Tiago Sbardelotto, economista da XP, considera que o teto será ajustado em 2023 e seguirá nos anos seguintes sendo corrigido pela inflação. "Esse é o único cenário em que se consegue estabilizar a dívida pública ao final do período", afirma em relatório.
Segundo ele, se a elevação das despesas estiver em linha com a inflação, é possível estabilizar a dívida a partir de 2028. Caso contrário, a dívida tende a se elevar até 2030.
"Um arcabouço fiscal sustentável combinado a reformas estruturantes que aumentem o crescimento potencial da economia serão fatores diferenciais para atingir um endividamento menor", afirma.
Gabriel Leal de Barros, economista-chefe da Ryo Asset e ex-diretor da IFI (Instituição Fiscal Independente), vinculada ao Senado, avalia que a dívida bruta do governo pode subir cerca de 5 pontos percentuais na esteira da ampliação dos gastos e também do maior custo com juros da dívida pública -que fica mais cara diante da maior percepção de risco do mercado.
Segundo o economista, a "aceitação" do aumento de gastos pelo mercado, para que não haja pânico nem maiores instabilidades, vai depender não só do tamanho da fatura, mas de sua composição -ou seja, o que é pelo lado do gasto e o que é pelo lado da receita.

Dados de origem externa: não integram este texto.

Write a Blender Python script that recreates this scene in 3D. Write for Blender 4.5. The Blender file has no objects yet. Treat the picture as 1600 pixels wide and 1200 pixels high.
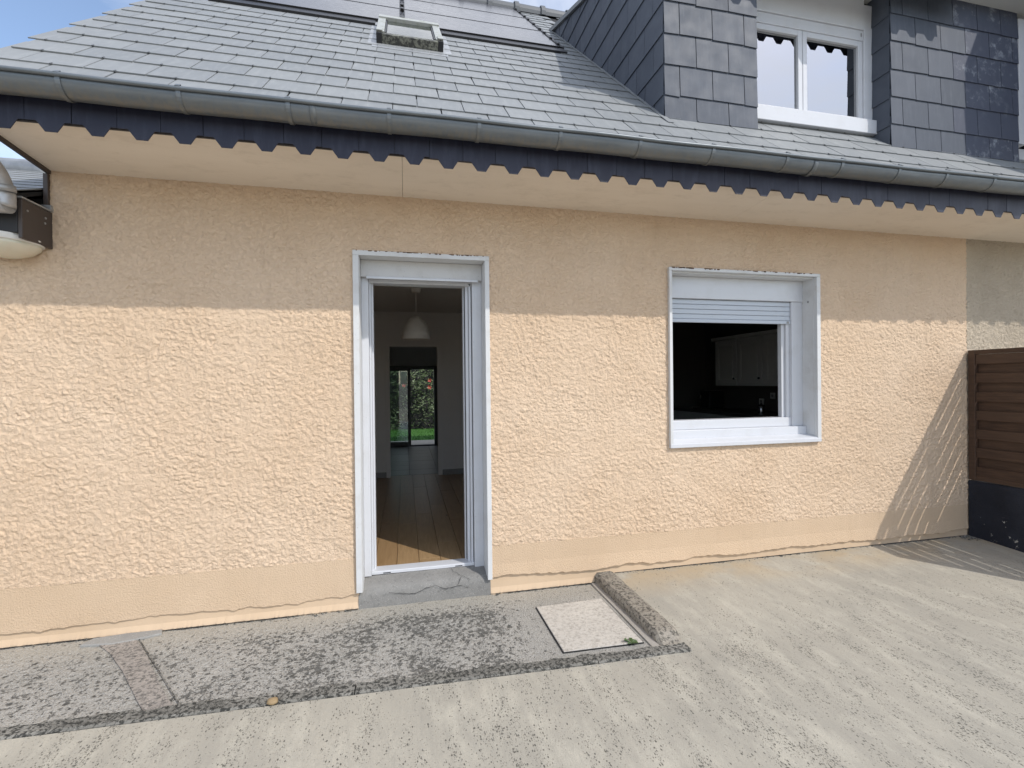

"Pelo lado do gasto, as contas em torno de R$ 70 bilhões a R$ 120 bilhões pareciam aceitáveis. O problema é que esses R$ 100 bilhões não resolvem todo o problema, só resolvem a maior demanda pelo lado do gasto. Parte da piora fiscal se deve à renovação de renúncias fiscais. E quando se coloca os dois pontos, fica algo acima de R$ 200 bilhões, sem contar a própria mudança da regra fiscal", alerta.
O Tesouro Nacional desenha uma proposta de flexibilização do teto de gastos, como antecipado pela Folha de S.Paulo. A reformulação autoriza o crescimento real das despesas conforme o nível e a trajetória da dívida pública, a uma taxa a ser definida a cada dois anos. A regra também concede um bônus de ampliação dos gastos em caso de melhora do superávit nas contas públicas.
A proposta tem sido apresentada a agentes de fora do governo com projeções mais brandas para a trajetória da dívida pública, mesmo sob o regime fiscal proposto pelo órgão. No modelo, haveria um impulso inicial das despesas no primeiro ano de vigência, equivalente a um crescimento do teto de 2% acima da inflação.
Nas diferentes simulações do Tesouro, a dívida bruta cai a longo prazo ou, num cenário de atividade menos pujante, sobe -mas em ritmo menor do que o temido pelo mercado.
A dívida cresceria para no máximo 94,3% do PIB em 2034 considerando um cenário conservador para o crescimento do PIB (variação de 2% a partir de 2025). Na projeção mais otimista, com crescimento mais intenso da atividade (de 2,5% entre 2023 a 2026, por exemplo), a dívida subiria até 2026 e cairia a partir desse ano até baixar para 70,8% em 2034.
As contas sobre a dívida pública são feitas em um momento decisivo da campanha eleitoral, enquanto o mercado pressiona a equipe de Lula a se mover em direção ao centro e fazer acenos mais contundentes de que manterá a estabilidade das contas públicas. A campanha do petista também vem sendo cobrada a dar uma sinalização sobre seu eventual futuro ministro da Fazenda para manter a adesão de empresários e investidores.
O PT calcula que ao menos R$ 200 bilhões em despesas extras podem ser necessários no ano que vem -embora o partido estude diminuir a conta adicionando despesas ao Orçamento de forma gradual, e não imediata. Algumas, inclusive, ficariam para 2024.
Após o melhor desempenho de Bolsonaro nas urnas no 1º turno, o mercado se mostrou otimista -conforme mostram a alta da Bolsa e a queda no dólar no dia seguinte. No entanto, há dúvidas sobre a capacidade do atual governo de se blindar contra pressões do centrão por fortes aumentos de gastos.